After the regulation system there is a metering box (24) followed by an emergency discharging line (45) with the function of avoiding sending an excessively high-pressure gas to the engine (80) in the case of a malfunction of the unit (10). [0067] The entire procedure described above is managed electronically by means of a DCS or PLC system using dedicated processors and software which are widely available.

[0068] The optimized filling methods described above are in compliance with the existing regulations governing high-pressure compressed gas devices, such as ASME or API, for example, and the corresponding industrial standards.
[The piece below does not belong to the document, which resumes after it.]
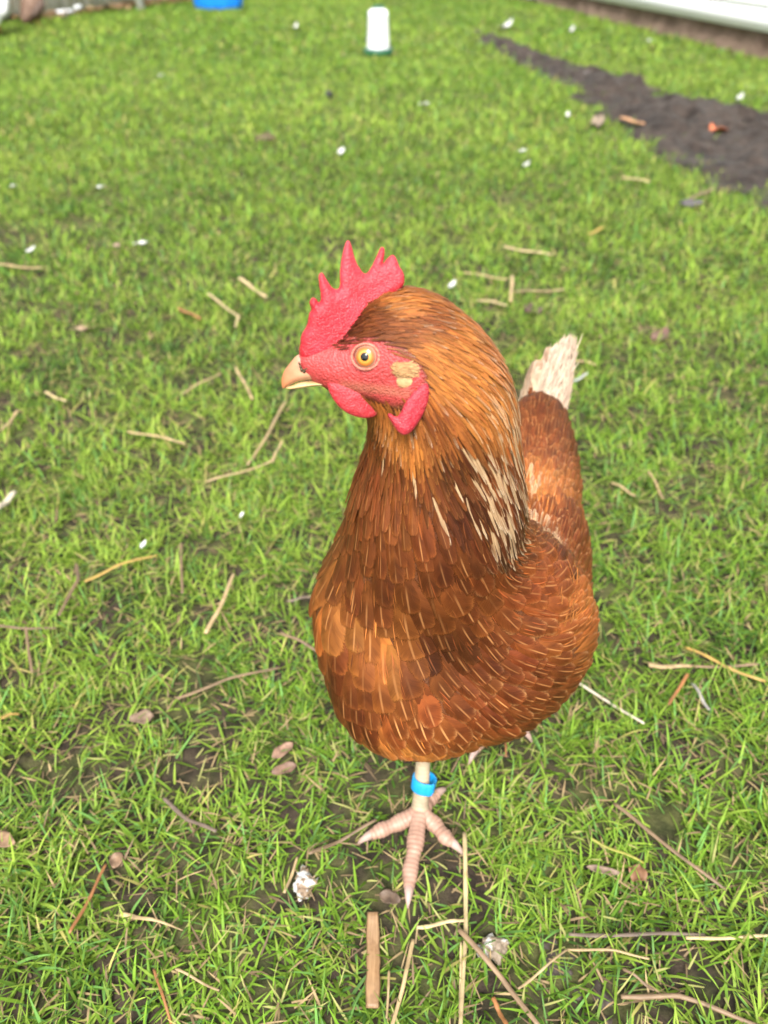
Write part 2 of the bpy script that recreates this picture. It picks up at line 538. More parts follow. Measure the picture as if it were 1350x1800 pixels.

Key (10) Treatment and conditioning unit with centralized module, of the skid-mounted type, where the gas extracted from the pressure vessels is rendered utilisable as fuel;

(14) cleaning device, for example a scrubber or a filter;

(20) unit for storing the CNG in interconnected pressure vessels 21 , for example transportable or ship hold modules;

(21 ) tanks or containers containing CNG, of the pressure vessel type; (22) feed gas deviation;

(24) metering;

(30) header for feed gas to be conditioned, usually comprising the unsold residual portion or "heel";

(31 ) header for gas after separation from the liquid part;

(32) line for liquid part;

(40) compressed-air "accessory" circuit;

(41 ) HP (High Pressure) Header;

(42) LP (Low Pressure) Header;

(43) header for treated fuel gas, to the engine;

(44) H.P. and L.P. united lines;

(44a) first parallel line for redundancy;

(44b) second parallel line for redundancy;

(45) emergency discharging line;

(51 ) High Pressure Header "main valve";

(52) Low Pressure Header "main valve";

(53) "main valve" on treated fuel gas header

(54) secondary valve of the simple pneumatic type;

(55) secondary valve of the electromagnetic type;

(56a) "main valve" downstream of the compressor;

(56b) "main valve" upstream of the compressor;

(60) heat exchanger;

(61 ) compressor;

(62) on/off switch;

(70) lines for sale gas;

(80) marine engine converted into dual-fuel mode or methane-only engine;

(E) engine of the compressor;

(PC) pressure controller;

(PI) pressure indicator;

(PT) pressure transmitter;

The pressure vessels described herein can carry a variety of gases, such as raw gas straight from a bore well, including raw natural gas, e.g. when compressed - raw CNG or RCNG, or H2, or processed natural gas (methane), or raw or part processed natural gas, e.g. with C02 allowances of up to 14% molar, H2S allowances of up to 1 ,000 ppm, or H2 and C02 gas impurities, or other impurities or corrosive species. The preferred use, however, is CNG, be that raw CNG, part processed CNG or clean CNG - processed to a standard deliverable to the end user, e.g. commercial, industrial or residential.

The CNG will typically be carried at a pressure in excess of 60 barg, and potentially in excess of 100 bar, 150 bar, 200 bar or 250 bar, and potentially peaking at 300 bar or 350 bar.

CNG can include various potential component parts in a variable mixture of ratios, some in their gas phase and others in a liquid phase, or a mix of both. Those component parts will typically comprise one or more of the following compounds: C2H6, C3H8, C4H10, C5H 12, C6H14, C7H16, C8H18, C9+ hydrocarbons, C02 and H2S, plus potentially toluene, diesel and octane in a liquid state, and other impurities/species.

The present invention has been described above purely by way of example. Modifications in detail may be made to the invention within the scope of the claims appended hereto.